Ein leidiges, aber wichtiges Thema ist der geschlechtergerechte Sprachgebrauch. Warum sollten wir nicht von Ansprechpartnern, Lehrern, Kollegen, Kundenbetreuung und Fußgängerweg sprechen? Damit sich die emanzipierten deutschen Frauen nicht ausgeschlossen fühlen, sagen wir Ansprechperson, Lehrkraft, Kollegium, Kundschaftsbetreuung und Fußgängerweg. Einige gehen so weit, das Pronomen man durch ein klein geschriebenes mensch oder frau ersetzen zu wollen. Studenten, die früher mit ihrem Studentenausweis im Studentenheim wohnten,  haben heute einen Studierendenausweis und wohnen im Studierendenheim. Ursprünglich war ein Studierender mal jemand, der gerade studiert. Studenten tun das bekanntlich nicht immer. Können in einer Kneipe biertrinkende Studierende sitzen?
Seit dem Sommer dieses Jahres gibt es einen neuen Großbuchstaben im deutschen Alphabet – das Eszett. Damit fällt nun die Frage weg, ob ein Herr GROSSMANN, der ein Formular in Großbuchstaben ausfüllt, eigentlich GROßMANN heißt – denn nun darf er das auch so schreiben; nur auf meiner Tastatur gibt es ihn noch nicht. Die Wandlungen der deutschen Schrift und der Rechtschreibung ist ein weiteres spannendes Thema.

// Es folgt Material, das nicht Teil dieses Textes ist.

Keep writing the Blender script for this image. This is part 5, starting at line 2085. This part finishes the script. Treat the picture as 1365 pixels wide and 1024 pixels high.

Jahrhundertelang war der deutsche Sprachraum „zweischriftig“: deutsche Texte schrieb man in gebrochener Schrift, oft Fraktur genannt; lateinische Texte und Fremdwörter in deutschen Texten mit der heute noch üblichen lateinischen Schrift. Im Jahre 1941 verbot Hitler per Erlass die Frakturschrift, an den Schulen wurde das geschriebene Sütterlin nicht mehr gelehrt. Andere Völker konnten Fraktur nicht lesen und Kriegsgefangene gedruckte Anweisungen nicht entziffern - das erschwerte natürlich die geplante Weltherrschaft.
Warum schreiben wir so, wie wir schreiben? Warum nicht – wie es lautgetreu wäre – Hunt, geen und Miite, Fater, Kaze und Tema? Kinder, die nach dem unstrittenen Prinzip „Schreiben nach Gehör“ unterrichtet werden, würden es vielleicht so machen. In der geschriebenen Sprache spielt jedoch viel mehr als nur die Aussprache eine Rolle. Das Deutsche gilt als eine sehr „leserfreundliche“ Sprache; ohne dass man sich dessen meistens bewusst ist, enthält das geschriebene Wort dadurch, dass es so und nicht anders geschrieben wird, eine Menge an Zusatzinformationen über seine Bedeutung und Herkunft. Eine genormte deutsche Rechtschreibung gibt es seit 1901. 1996 sollte sie reformiert werden, was derartige Proteste hervorrief, dass man sich an eine Reform der Reform machte, die schließlich 2006 abgeschlossen war. Im Bereich der s-Schreibung gibt es nun mehr Klarheit: nach langem Vokal Eszett wie in Straße, nach kurzem zwei s wie in Kuss. Chaos hingegen herrscht bei der Getrennt- und Zusammenschreibung. Kennenlernen oder kennen lernen, sitzen bleiben oder sitzen bleiben, Leid tun oder leidtun, nach Hause oder nachhause? Oder ist beides möglich? Insgesamt hat die Reform der allgemeinen Akzeptanz der orthografischen Norm eher geschadet und damit das Gegenteil erreicht als das, was sie eigentlich sollte. Viele haben erst durch das Hin- und Her um die richtige Schreibung gemerkt, dass Orthografie nichts gottgegebenes, sondern auch nur menschengemacht ist, und sehen sich dadurch bestärkt in ihrer Haltung „Ich schreibe sowieso, wie ich will“.